►

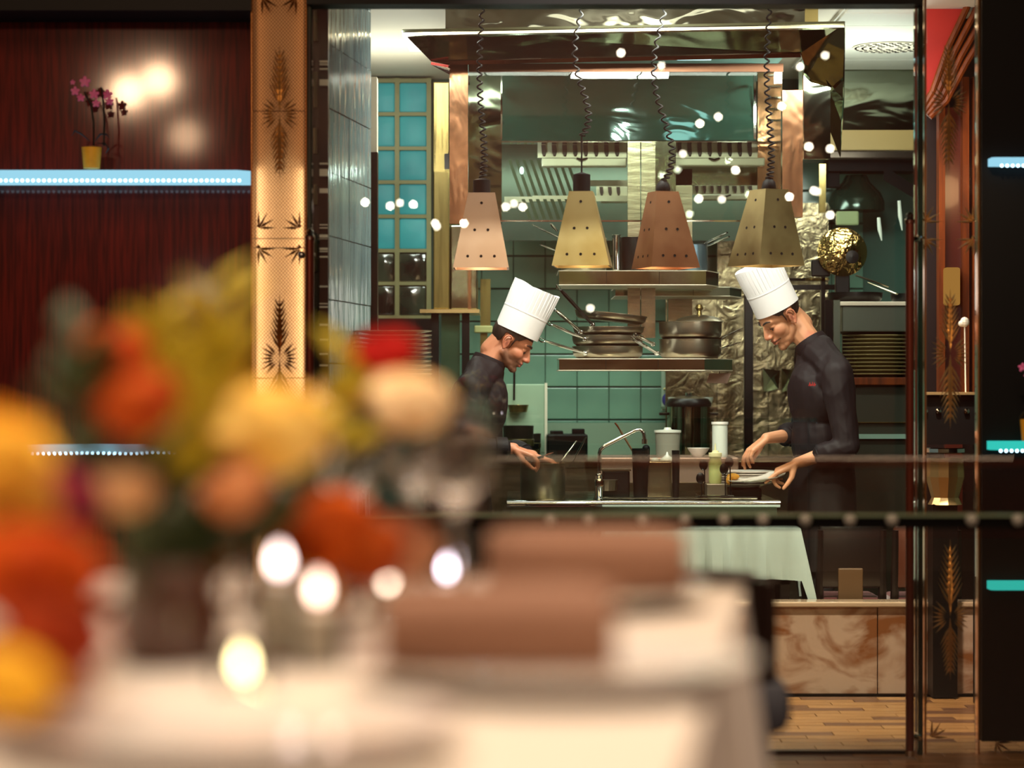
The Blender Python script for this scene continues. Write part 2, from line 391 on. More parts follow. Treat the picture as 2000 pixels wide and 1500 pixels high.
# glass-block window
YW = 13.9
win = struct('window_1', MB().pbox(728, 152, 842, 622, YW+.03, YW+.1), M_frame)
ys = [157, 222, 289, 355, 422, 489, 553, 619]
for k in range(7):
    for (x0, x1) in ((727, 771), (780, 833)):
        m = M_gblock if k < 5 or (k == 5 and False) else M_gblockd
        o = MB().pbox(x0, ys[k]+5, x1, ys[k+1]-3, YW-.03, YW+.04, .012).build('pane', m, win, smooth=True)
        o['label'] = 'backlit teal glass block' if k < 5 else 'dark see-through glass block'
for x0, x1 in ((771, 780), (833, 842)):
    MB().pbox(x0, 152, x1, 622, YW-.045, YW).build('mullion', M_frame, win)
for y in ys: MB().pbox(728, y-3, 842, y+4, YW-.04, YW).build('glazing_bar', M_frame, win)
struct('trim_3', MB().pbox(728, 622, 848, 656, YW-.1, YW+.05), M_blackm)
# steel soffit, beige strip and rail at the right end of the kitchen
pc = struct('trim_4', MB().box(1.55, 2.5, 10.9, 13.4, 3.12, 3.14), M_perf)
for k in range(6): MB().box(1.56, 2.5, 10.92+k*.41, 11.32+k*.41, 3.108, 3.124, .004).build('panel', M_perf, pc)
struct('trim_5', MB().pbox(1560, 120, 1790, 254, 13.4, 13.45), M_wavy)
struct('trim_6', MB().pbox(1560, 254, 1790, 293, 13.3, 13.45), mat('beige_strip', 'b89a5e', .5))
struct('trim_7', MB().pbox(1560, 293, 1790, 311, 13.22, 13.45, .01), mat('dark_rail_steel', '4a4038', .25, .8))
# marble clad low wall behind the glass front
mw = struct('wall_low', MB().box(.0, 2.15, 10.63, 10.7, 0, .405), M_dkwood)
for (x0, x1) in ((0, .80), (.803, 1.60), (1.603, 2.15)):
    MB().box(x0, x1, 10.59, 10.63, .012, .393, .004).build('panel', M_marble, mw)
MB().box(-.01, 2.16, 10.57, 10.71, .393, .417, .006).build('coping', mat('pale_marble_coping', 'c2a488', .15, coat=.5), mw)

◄

Write the listing above out again exactly, dropping each image.

TASK RESULT:
The Blender Python script for this scene continues. Write part 2, from line 391 on. More parts follow. Treat the picture as 2000 pixels wide and 1500 pixels high.
# glass-block window
YW = 13.9
win = struct('window_1', MB().pbox(728, 152, 842, 622, YW+.03, YW+.1), M_frame)
ys = [157, 222, 289, 355, 422, 489, 553, 619]
for k in range(7):
    for (x0, x1) in ((727, 771), (780, 833)):
        m = M_gblock if k < 5 or (k == 5 and False) else M_gblockd
        o = MB().pbox(x0, ys[k]+5, x1, ys[k+1]-3, YW-.03, YW+.04, .012).build('pane', m, win, smooth=True)
        o['label'] = 'backlit teal glass block' if k < 5 else 'dark see-through glass block'
for x0, x1 in ((771, 780), (833, 842)):
    MB().pbox(x0, 152, x1, 622, YW-.045, YW).build('mullion', M_frame, win)
for y in ys: MB().pbox(728, y-3, 842, y+4, YW-.04, YW).build('glazing_bar', M_frame, win)
struct('trim_3', MB().pbox(728, 622, 848, 656, YW-.1, YW+.05), M_blackm)
# steel soffit, beige strip and rail at the right end of the kitchen
pc = struct('trim_4', MB().box(1.55, 2.5, 10.9, 13.4, 3.12, 3.14), M_perf)
for k in range(6): MB().box(1.56, 2.5, 10.92+k*.41, 11.32+k*.41, 3.108, 3.124, .004).build('panel', M_perf, pc)
struct('trim_5', MB().pbox(1560, 120, 1790, 254, 13.4, 13.45), M_wavy)
struct('trim_6', MB().pbox(1560, 254, 1790, 293, 13.3, 13.45), mat('beige_strip', 'b89a5e', .5))
struct('trim_7', MB().pbox(1560, 293, 1790, 311, 13.22, 13.45, .01), mat('dark_rail_steel', '4a4038', .25, .8))
# marble clad low wall behind the glass front
mw = struct('wall_low', MB().box(.0, 2.15, 10.63, 10.7, 0, .405), M_dkwood)
for (x0, x1) in ((0, .80), (.803, 1.60), (1.603, 2.15)):
    MB().box(x0, x1, 10.59, 10.63, .012, .393, .004).build('panel', M_marble, mw)
MB().box(-.01, 2.16, 10.57, 10.71, .393, .417, .006).build('coping', mat('pale_marble_coping', 'c2a488', .15, coat=.5), mw)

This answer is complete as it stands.